## [Written problem]
Nothing but the lines from the top of the data to the line holding "2.34, 2.42)), 'ceiling2'))" should be printed, word for word and both ends included; leave the pictures out.

## [Given information]
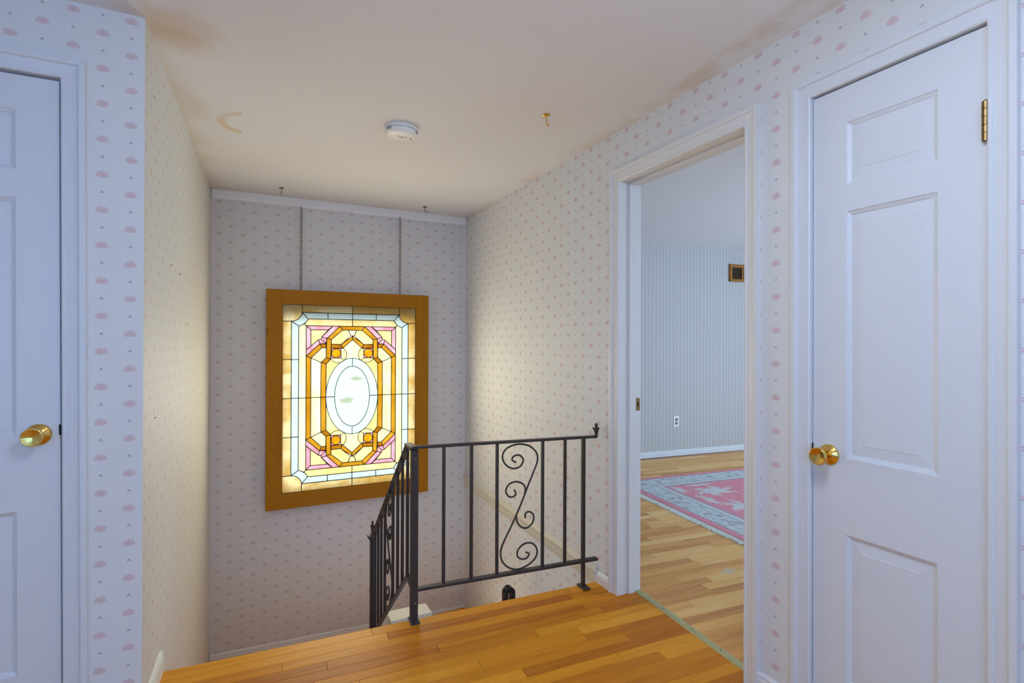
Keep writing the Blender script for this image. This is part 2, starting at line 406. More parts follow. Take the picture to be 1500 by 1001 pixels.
# the short end face belongs to the stairwell side
w.data.materials.append(M['paper_side'])
for f in w.data.polygons:
    if f.normal.x > .9 and f.center.x > LX0-.05: f.material_index = 1
b = boxes((-.5, X1+.2, YB, YB+.1, FL-.1, C+.06))
w = structure(obj('wall_back', b, 'paper_back')); wall_uv(w, lambda c: c.x+.0397, lambda c: c.z+.0115)
w = structure(obj('wall_rear', boxes((-2.1, X1+.115, -2.3, -2.2, 0, C+.06)), 'paper')); wall_uv(w, lambda c: c.x, lambda c: c.z)
w = structure(obj('wall_west', boxes((-2.2, -2.1, -2.3, YF+.1, 0, C+.06)), 'paper')); wall_uv(w, lambda c: c.y, lambda c: c.z)
structure(obj('ceiling', boxes((-2.2, X1+.05, -2.3, YB+.1, C, C+.08)), 'ceiling'))
# side room
RS = math.tan(R(-5.7)); far_y = lambda x: 4.513+RS*(x-3.796)
b = bmesh.new()
hexa(b, [(1.6, far_y(1.6), 0), (7, far_y(7), 0), (7, far_y(7)+.1, 0), (1.6, far_y(1.6)+.1, 0),
         (1.6, far_y(1.6), 2.45), (7, far_y(7), 2.45), (7, far_y(7)+.1, 2.45), (1.6, far_y(1.6)+.1, 2.45)])
w = structure(obj('wall_far', b, 'striped')); wall_uv(w, lambda c: c.x*1.005, lambda c: c.z)
w = structure(obj('wall_side', boxes((1.7, 7, -.1, .06, 0, 2.45)), 'striped')); wall_uv(w, lambda c: c.x, lambda c: c.z)
w = structure(obj('wall_end', boxes((6.7, 6.8, 0, 4.6, 0, 2.45)), 'striped')); wall_uv(w, lambda c: c.y, lambda c: c.z)
w = structure(obj('wall_near', boxes((X1+.115, X1+.13, 0, D0-.012, 0, 2.45), (X1+.115, X1+.13, D1+.012, 4.75, 0, 2.45), (X1+.115, X1+.13, D0-.012, D1+.012, DT+.012, 2.45)), 'striped'))
wall_uv(w, lambda c: c.y, lambda c: c.z)
ceil2 = structure(obj('ceiling', boxes((X1+.1, 7, -.1, 4.85, 2.34, 2.42)), 'ceiling2'))

# floors: subfloor slabs carry the boards
flo = bmesh.new()
xe = X1+.05
hexa(flo, [(-2.1, -2.2, -.25), (xe, -2.2, -.25), (xe, 1.0, -.25), (-2.1, 1.0, -.25), (-2.1, -2.2, -.001), (xe, -2.2, -.001), (xe, 1.0, -.001), (-2.1, 1.0, -.001)])
hexa(flo, [(-.5, 1.0, -.25), (xe, 1.0, -.25), (xe, edge_y(xe)-.03, -.25), (-.5, edge_y(-.5)-.03, -.25),
           (-.5, 1.0, -.016), (xe, 1.0, -.016), (xe, edge_y(xe)-.03, -.016), (-.5, edge_y(-.5)-.03, -.016)])
hexa(flo, [(-2.1, 1.0, -.25), (-.5, 1.0, -.25), (-.5, YF, -.25), (-2.1, YF, -.25), (-2.1, 1.0, -.001), (-.5, 1.0, -.001), (-.5, YF, -.001), (-2.1, YF, -.001)])
floor = structure(obj('floor', flo, 'plank'))
def plank_mesh(w, nose=False):                      # unit length along x, width w, 16 mm thick; chamfered long edges
    bm = bmesh.new(); t = .0158; c = .0012
    prof = [(0, -t), (0, -c), (c, 0), (w-c, 0), (w, -c), (w, -t)]
    if nose: prof = [(0, -t), (0, -c), (c, 0)]+[(w-.013+.013*math.sin(a), -.013+.013*math.cos(a)) for a in (0, .4, .8, 1.2, 1.57, 2.0, 2.5)]+[(w-.03, -.03), (w-.03, -t)]
    A = [bm.verts.new((0, y, z)) for y, z in prof]; B = [bm.verts.new((1, y, z)) for y, z in prof]
    for i in range(len(prof)): bm.faces.new((A[i], B[i], B[(i+1) % len(prof)], A[(i+1) % len(prof)]))
    bm.faces.new(A); bm.faces.new(B)
    bmesh.ops.recalc_face_normals(bm, faces=bm.faces)
    me = bpy.data.meshes.new('plank'); bm.to_mesh(me); bm.free(); return me
def lay(me, x, y, L, ang, parent, z=0):
    o = bpy.data.objects.new('plank', me); COL.objects.link(o); o.parent = parent
    o.location = (x, y, z); o.rotation_euler = (0, 0, ang); o.scale = (L-.0012, 1, 1); return o
pw = .0572; ang = math.atan(-.0475)
meA = plank_mesh(pw-.0008); meN = plank_mesh(pw+.012, True)
for me in (meA, meN): me.materials.append(M['plank'])
rng = random.Random(3)
for row in range(25):
    oy = -(row+1)*pw/math.cos(ang) - (.012 if row >= 0 else 0)
    x = -.34 - (rng.random()*.5 if row > 5 else 0)
    lim = 1.727+.0757*(edge_y(1.7)+oy-1.737)
    if row == 0: lim = X1-.002
    while x < lim-.02:
        L = rng.uniform(.45, 1.15) if row else rng.uniform(.7, 1.2)
        if lim-x-L < .12: L = lim-x
        xx = max(x, lw(edge_y(0)+oy)+.001) if edge_y(x)+oy > YF else max(x, -.5)
        L -= xx-x
        if L > .03:
            lay(meN if row == 0 else meA, xx, edge_y(xx)+oy, L, ang, floor)
        x = xx+L
floor2 = structure(obj('floor', boxes((X1+.05, 7, -.1, 4.8, -.2, -.0165)), 'plank2'))
meB = plank_mesh(.0592); meB.materials.append(M['plank2'])
a2 = R(-5.0)
for row in range(62):
    yl = 1.15+row*.06/math.cos(a2)
    x0 = max(1.728+.0757*(yl-1.737), .80*yl-.25); x1 = min(6.0, 1.25*yl+.55)
    x = x0
    while x < x1-.02:
        L = rng.uniform(.35, 1.0)*(1 if yl < 3 else 1.35)
        if x == x0: L *= rng.uniform(.4, 1)
        if x1-x-L < .15: L = x1-x
        y = yl+math.tan(a2)*(x-1.75)
        if y+.06+math.tan(a2)*L < far_y(x+L) - .003: lay(meB, x, y, L, a2, floor2)
        x += L
# lower landing and stairs
structure(obj('floor', boxes((-.3, X1, 3.28, YB, FL-.08, FL)), 'plank'))
st = empty('stairs', (.2, 2.36, FL)); tag(st, kind='structure')
for i in range(4):
    z = -.196*(i+1); y0 = edge_y(.3)-.02+.225*i
    obj('tread', bevel(boxes((-.46, .43, y0-2.36, y0+.25-2.36, z-.028-FL, z-FL)), .006), 'plank', st)
for i in range(5):
    z = -.196*i; y0 = edge_y(.3)-.02+.225*i
    obj('riser', boxes((-.46, .43, y0-2.375, y0-2.362, z-.196-FL, z-.03-FL)), 'cream', st)

# ------------------------------------------------------------------ trim: casings, jambs, baseboards
CP = [(0, 0), (0, .009), (.004, .012), (.011, .012), (.013, .009), (.030, .011), (.040, .013), (.043, .018), (.047, .020), (.061, .020), (.061, 0)]
def casing_set(parent, u0, u1, top, mat, z0=0):     # local: u along x, wall face at y=0, room towards -y
    def strip(a, b):
        bm = bmesh.new()
        A = [bm.verts.new(a(o, d)) for o, d in CP]; B = [bm.verts.new(b(o, d)) for o, d in CP]
        for i in range(len(CP)-1): bm.faces.new((A[i], A[i+1], B[i+1], B[i]))
        bm.faces.new(A); bm.faces.new(B)
        return bm
    obj('casing', strip(lambda o, d: (u0-o, -d, z0), lambda o, d: (u0-o, -d, top+o)), mat, parent)
    obj('casing', strip(lambda o, d: (u1+o, -d, z0), lambda o, d: (u1+o, -d, top+o)), mat, parent)
    obj('casing', strip(lambda o, d: (u0-o, -d, top+o), lambda o, d: (u1+o, -d, top+o)), mat, parent)
def jamb_set(parent, u0, u1, top, depth, mat, stop=None):
    t = .0118
    obj('jamb', boxes((u0-t, u0, 0, depth, 0, top)), mat, parent)
    obj('jamb', boxes((u1, u1+t, 0, depth, 0, top)), mat, parent)
    obj('jamb', boxes((u0-t, u1+t, 0, depth, top, top+t)), mat, parent)
    if stop:
        s0, s1 = stop
        obj('door_stop', bevel(boxes((u0, u0+.010, s0, s1, 0, top)), .002, 1), mat, parent)
        obj('door_stop', bevel(boxes((u1-.010, u1, s0, s1, 0, top)), .002, 1), mat, parent)
        obj('door_stop', bevel(boxes((u0+.010, u1-.010, s0, s1, top-.010, top)), .002, 1), mat, parent)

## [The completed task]
Keep writing the Blender script for this image. This is part 2, starting at line 406. More parts follow. Take the picture to be 1500 by 1001 pixels.
# the short end face belongs to the stairwell side
w.data.materials.append(M['paper_side'])
for f in w.data.polygons:
    if f.normal.x > .9 and f.center.x > LX0-.05: f.material_index = 1
b = boxes((-.5, X1+.2, YB, YB+.1, FL-.1, C+.06))
w = structure(obj('wall_back', b, 'paper_back')); wall_uv(w, lambda c: c.x+.0397, lambda c: c.z+.0115)
w = structure(obj('wall_rear', boxes((-2.1, X1+.115, -2.3, -2.2, 0, C+.06)), 'paper')); wall_uv(w, lambda c: c.x, lambda c: c.z)
w = structure(obj('wall_west', boxes((-2.2, -2.1, -2.3, YF+.1, 0, C+.06)), 'paper')); wall_uv(w, lambda c: c.y, lambda c: c.z)
structure(obj('ceiling', boxes((-2.2, X1+.05, -2.3, YB+.1, C, C+.08)), 'ceiling'))
# side room
RS = math.tan(R(-5.7)); far_y = lambda x: 4.513+RS*(x-3.796)
b = bmesh.new()
hexa(b, [(1.6, far_y(1.6), 0), (7, far_y(7), 0), (7, far_y(7)+.1, 0), (1.6, far_y(1.6)+.1, 0),
         (1.6, far_y(1.6), 2.45), (7, far_y(7), 2.45), (7, far_y(7)+.1, 2.45), (1.6, far_y(1.6)+.1, 2.45)])
w = structure(obj('wall_far', b, 'striped')); wall_uv(w, lambda c: c.x*1.005, lambda c: c.z)
w = structure(obj('wall_side', boxes((1.7, 7, -.1, .06, 0, 2.45)), 'striped')); wall_uv(w, lambda c: c.x, lambda c: c.z)
w = structure(obj('wall_end', boxes((6.7, 6.8, 0, 4.6, 0, 2.45)), 'striped')); wall_uv(w, lambda c: c.y, lambda c: c.z)
w = structure(obj('wall_near', boxes((X1+.115, X1+.13, 0, D0-.012, 0, 2.45), (X1+.115, X1+.13, D1+.012, 4.75, 0, 2.45), (X1+.115, X1+.13, D0-.012, D1+.012, DT+.012, 2.45)), 'striped'))
wall_uv(w, lambda c: c.y, lambda c: c.z)
ceil2 = structure(obj('ceiling', boxes((X1+.1, 7, -.1, 4.85, 2.34, 2.42)), 'ceiling2'))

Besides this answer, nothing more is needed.